Begin with the first line of the listing and quote every line through the one containing "COL = SC.collection"; give only those lines.
- - - - -
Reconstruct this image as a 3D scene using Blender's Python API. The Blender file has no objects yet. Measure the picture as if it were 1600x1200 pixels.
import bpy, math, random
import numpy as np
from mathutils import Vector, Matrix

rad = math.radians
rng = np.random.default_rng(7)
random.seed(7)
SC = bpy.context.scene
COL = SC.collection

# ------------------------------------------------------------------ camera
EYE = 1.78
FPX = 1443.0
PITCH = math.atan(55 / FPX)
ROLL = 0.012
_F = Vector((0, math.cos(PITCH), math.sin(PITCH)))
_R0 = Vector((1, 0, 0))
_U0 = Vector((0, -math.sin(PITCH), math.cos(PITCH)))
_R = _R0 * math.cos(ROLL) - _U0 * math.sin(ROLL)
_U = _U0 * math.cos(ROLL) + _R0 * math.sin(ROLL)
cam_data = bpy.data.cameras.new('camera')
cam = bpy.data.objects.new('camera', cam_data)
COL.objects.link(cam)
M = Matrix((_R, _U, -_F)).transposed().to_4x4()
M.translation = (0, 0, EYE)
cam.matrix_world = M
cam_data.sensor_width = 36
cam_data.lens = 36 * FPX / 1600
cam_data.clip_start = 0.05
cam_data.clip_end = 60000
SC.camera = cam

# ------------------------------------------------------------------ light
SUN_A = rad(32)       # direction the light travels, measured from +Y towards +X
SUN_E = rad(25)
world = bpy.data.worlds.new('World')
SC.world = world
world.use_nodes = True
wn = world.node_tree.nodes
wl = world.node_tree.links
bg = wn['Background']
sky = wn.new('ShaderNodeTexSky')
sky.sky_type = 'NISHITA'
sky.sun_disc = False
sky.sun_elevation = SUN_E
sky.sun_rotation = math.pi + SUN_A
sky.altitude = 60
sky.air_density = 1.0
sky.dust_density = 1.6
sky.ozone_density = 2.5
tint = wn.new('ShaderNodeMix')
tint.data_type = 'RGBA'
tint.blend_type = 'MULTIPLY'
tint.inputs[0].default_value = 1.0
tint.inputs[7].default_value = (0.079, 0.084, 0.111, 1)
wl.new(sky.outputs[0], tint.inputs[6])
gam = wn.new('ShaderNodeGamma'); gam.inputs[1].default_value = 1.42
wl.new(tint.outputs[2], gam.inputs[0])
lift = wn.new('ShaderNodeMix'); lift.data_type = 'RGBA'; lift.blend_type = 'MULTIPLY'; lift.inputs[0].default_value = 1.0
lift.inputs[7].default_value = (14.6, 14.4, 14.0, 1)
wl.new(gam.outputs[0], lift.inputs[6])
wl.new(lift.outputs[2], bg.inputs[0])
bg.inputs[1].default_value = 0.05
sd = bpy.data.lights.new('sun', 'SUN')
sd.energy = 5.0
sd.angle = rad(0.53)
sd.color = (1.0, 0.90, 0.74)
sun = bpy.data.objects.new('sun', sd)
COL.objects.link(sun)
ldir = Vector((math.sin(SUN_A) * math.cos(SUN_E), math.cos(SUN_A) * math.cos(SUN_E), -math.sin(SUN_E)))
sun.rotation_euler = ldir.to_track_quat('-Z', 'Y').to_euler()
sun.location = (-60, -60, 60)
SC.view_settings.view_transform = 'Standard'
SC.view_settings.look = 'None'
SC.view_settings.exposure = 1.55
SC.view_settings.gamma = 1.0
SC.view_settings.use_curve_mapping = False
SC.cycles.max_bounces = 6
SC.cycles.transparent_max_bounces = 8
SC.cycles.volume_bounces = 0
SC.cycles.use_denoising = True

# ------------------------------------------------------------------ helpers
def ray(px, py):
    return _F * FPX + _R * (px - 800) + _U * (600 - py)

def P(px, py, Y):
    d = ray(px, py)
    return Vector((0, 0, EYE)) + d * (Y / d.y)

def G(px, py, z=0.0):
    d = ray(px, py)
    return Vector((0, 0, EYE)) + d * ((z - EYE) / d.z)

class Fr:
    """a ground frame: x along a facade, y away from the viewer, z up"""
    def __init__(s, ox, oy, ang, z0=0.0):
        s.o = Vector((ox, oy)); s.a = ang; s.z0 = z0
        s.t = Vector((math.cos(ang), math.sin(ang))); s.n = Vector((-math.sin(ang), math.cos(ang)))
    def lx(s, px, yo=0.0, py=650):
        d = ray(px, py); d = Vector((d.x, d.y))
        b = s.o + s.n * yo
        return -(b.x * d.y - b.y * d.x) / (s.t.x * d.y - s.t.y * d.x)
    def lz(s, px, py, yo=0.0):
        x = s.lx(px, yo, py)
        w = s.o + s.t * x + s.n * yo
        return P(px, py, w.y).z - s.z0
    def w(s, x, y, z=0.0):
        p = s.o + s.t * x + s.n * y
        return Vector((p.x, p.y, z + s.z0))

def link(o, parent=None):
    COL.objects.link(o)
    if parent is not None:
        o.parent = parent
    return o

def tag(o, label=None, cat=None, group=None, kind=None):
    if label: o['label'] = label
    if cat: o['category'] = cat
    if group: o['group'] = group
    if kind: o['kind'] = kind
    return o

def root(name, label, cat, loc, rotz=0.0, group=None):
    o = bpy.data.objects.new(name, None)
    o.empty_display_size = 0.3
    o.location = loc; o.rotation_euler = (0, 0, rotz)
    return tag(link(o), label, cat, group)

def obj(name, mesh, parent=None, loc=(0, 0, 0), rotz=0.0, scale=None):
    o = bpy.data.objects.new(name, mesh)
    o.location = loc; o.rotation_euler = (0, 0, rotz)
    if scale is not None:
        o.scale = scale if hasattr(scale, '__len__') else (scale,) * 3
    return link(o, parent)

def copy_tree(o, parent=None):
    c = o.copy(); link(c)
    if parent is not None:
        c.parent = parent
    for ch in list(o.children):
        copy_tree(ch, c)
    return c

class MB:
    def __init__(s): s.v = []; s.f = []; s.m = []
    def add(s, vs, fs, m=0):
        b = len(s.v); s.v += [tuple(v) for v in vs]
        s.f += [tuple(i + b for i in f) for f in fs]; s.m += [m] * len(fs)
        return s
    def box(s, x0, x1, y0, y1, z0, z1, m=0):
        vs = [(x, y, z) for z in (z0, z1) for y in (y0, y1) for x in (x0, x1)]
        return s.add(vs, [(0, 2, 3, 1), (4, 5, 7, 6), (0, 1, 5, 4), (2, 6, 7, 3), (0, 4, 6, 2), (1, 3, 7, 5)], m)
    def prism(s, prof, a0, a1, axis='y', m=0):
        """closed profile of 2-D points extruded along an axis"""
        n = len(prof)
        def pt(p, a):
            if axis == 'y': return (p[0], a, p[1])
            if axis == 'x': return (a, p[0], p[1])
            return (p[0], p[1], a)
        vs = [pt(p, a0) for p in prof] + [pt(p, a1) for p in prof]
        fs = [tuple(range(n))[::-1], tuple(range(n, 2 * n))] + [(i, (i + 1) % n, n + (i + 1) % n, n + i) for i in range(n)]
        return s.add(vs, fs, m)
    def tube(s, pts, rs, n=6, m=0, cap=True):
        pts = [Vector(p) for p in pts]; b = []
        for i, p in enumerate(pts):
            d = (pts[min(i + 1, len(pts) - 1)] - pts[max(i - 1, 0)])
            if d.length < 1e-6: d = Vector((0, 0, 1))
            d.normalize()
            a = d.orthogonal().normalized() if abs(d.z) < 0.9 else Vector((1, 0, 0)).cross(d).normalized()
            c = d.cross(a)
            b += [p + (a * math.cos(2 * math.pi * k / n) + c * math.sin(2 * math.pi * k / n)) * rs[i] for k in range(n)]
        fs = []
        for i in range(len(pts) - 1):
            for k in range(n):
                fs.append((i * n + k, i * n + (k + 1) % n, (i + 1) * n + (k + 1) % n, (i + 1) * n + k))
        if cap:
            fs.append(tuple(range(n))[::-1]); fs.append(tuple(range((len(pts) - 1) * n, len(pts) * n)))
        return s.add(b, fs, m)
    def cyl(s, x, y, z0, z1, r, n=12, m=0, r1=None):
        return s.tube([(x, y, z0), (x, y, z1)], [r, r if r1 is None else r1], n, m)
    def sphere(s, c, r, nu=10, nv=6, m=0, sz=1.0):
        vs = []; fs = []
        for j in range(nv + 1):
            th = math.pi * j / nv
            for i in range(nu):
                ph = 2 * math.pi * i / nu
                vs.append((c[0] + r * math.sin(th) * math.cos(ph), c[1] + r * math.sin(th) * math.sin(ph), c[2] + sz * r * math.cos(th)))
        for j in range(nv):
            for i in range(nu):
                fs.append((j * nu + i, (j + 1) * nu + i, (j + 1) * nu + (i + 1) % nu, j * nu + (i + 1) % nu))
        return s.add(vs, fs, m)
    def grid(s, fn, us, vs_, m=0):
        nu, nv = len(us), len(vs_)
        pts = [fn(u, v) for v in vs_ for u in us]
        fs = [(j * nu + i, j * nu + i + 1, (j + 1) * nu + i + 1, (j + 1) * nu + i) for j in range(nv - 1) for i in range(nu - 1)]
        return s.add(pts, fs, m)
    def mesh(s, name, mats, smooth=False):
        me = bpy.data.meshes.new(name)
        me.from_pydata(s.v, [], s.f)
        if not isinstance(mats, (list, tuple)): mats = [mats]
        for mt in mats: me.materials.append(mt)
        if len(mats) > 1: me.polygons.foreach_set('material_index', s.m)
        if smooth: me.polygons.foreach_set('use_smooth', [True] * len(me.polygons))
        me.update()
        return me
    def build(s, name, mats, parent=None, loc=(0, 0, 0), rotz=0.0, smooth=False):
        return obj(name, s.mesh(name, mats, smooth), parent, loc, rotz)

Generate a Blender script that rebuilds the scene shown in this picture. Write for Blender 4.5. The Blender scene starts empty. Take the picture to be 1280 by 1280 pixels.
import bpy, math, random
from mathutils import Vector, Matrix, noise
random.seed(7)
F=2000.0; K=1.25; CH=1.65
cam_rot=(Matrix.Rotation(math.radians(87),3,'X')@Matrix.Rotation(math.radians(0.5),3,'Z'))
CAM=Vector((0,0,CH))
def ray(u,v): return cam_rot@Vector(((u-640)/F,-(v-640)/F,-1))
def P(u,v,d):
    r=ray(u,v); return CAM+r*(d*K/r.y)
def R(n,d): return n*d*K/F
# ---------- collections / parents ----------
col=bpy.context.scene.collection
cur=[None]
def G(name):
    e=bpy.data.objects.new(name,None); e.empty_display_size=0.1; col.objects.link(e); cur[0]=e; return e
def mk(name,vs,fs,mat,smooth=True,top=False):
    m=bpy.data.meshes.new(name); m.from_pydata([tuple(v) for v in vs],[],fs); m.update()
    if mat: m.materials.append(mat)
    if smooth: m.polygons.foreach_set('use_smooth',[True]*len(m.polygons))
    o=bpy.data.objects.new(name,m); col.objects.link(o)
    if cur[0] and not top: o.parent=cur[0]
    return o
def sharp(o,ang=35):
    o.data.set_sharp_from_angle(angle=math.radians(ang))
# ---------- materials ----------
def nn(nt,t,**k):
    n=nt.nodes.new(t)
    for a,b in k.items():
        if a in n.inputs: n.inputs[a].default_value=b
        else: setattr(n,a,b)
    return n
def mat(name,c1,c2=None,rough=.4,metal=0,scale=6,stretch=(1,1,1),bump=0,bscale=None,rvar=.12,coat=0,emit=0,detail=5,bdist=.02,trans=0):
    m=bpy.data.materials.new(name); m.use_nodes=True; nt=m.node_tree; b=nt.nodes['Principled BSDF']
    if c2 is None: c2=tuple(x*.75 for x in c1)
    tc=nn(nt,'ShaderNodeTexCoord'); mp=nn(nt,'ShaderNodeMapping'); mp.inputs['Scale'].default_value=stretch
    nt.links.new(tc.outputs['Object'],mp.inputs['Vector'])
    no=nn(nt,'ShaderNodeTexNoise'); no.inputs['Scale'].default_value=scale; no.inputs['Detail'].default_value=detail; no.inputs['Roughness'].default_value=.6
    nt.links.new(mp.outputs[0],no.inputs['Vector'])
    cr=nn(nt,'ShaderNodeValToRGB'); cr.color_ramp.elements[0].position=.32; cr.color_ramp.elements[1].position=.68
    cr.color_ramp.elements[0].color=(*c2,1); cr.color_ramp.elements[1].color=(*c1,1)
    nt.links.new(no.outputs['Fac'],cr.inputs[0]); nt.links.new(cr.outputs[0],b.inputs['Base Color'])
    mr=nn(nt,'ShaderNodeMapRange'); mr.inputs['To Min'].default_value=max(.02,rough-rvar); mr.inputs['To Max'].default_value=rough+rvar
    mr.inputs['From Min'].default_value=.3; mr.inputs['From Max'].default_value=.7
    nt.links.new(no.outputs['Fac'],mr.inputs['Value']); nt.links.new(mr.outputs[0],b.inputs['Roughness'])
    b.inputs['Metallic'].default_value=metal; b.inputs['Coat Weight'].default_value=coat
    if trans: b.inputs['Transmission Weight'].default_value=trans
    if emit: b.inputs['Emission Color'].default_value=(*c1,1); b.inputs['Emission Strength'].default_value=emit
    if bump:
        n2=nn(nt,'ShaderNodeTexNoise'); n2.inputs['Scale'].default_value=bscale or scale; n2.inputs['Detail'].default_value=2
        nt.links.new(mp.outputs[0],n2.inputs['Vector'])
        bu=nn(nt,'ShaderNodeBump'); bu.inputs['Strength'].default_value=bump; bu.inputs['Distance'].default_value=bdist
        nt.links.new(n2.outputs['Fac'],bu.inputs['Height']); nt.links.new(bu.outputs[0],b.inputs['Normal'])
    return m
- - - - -
### FINISHED EXERCISE:
Reconstruct this image as a 3D scene using Blender's Python API. The Blender file has no objects yet. Measure the picture as if it were 1600x1200 pixels.
import bpy, math, random
import numpy as np
from mathutils import Vector, Matrix

rad = math.radians
rng = np.random.default_rng(7)
random.seed(7)
SC = bpy.context.scene
COL = SC.collection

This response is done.